Learn English – “Such” as a pronoun and “Reduction Transformations”

grammarword-usage

I just ran into this in the novel "Pride and Prejudice"

-"Ah! you do not know what I suffer."
-"But I hope you will get over it, and live to see many young men of four thousand a year come into the neighbourhood.''
-“It will be no use to us if twenty such should come, since you will not visit them.''

  1. The occurrence of "such" here is interesting to me. Is it a pronoun here which is brought instead of "young men of four thousand a year"?
  2. What is the deep structure of the noun phrase of the if-clause? the surface structure is "twenty such". Is the deep structure "twenty young men who are of 4 thousand a year"?
  3. When a Reduction Transformation is possible which is better to be used? for example, is it better to say "a man who is of large fortune" or "a man of large fortune"? Any links elaborating on the Reduction Transformations in English would be truly appreciated. As far as I know, there are six RTs. But I need a trustworthy reference for my further studying.

Best Answer

  1. Such does indeed act as a pronoun, and its antecedent is indeed young men of four thousand a year.

  2. Anaphora—the co-referential relationship between a pronoun and its antecedent— does not to my mind imply that the antecedent is present in the ‘deep structure’ of the utterance in which the pronoun is employed. There may be grammars which represent a pronoun-in-use as a ‘reduction’ of its antecedent, taken to be ‘present’ in a governing ‘deep structure’. This sort of analysis seems to me to contradict the facts of utterance and interpretation, and to be in consequence of very little value to the users of language, however sophisticated. Moreover, it sets the linguist on a slippery slope toward a philosophical monism in which the ultimate ‘deep structure’ is the entire language—and possibly also an experienced universe taken to be coterminous if not indeed identical with the language.
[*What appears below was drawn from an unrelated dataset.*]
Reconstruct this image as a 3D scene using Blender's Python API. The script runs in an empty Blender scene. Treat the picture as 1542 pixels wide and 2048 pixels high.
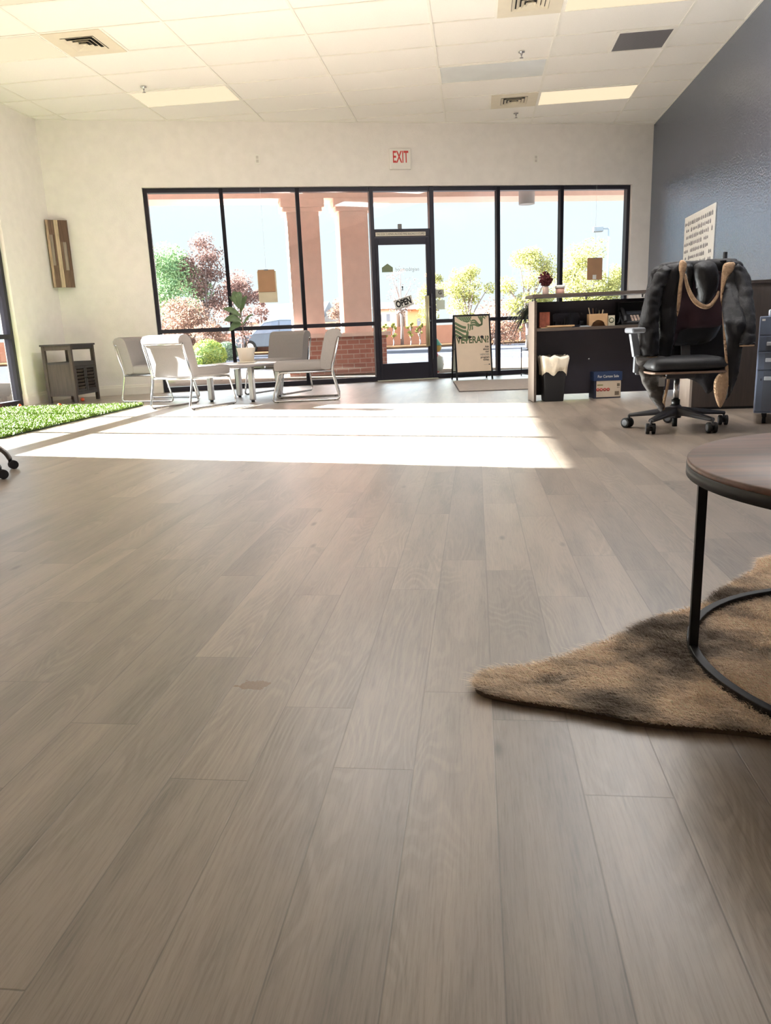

  3. It is impossible to say that one or the other of these expressions is always preferable to the other, without regard to context; but it seems to me that of great wealth is not a ‘reduction’ but the ‘base’ form, and that the explicit relative who is of great wealth is an expansion of it which might be elicited in unusual circumstances.

I am not competent to address the further issues raised in your third question.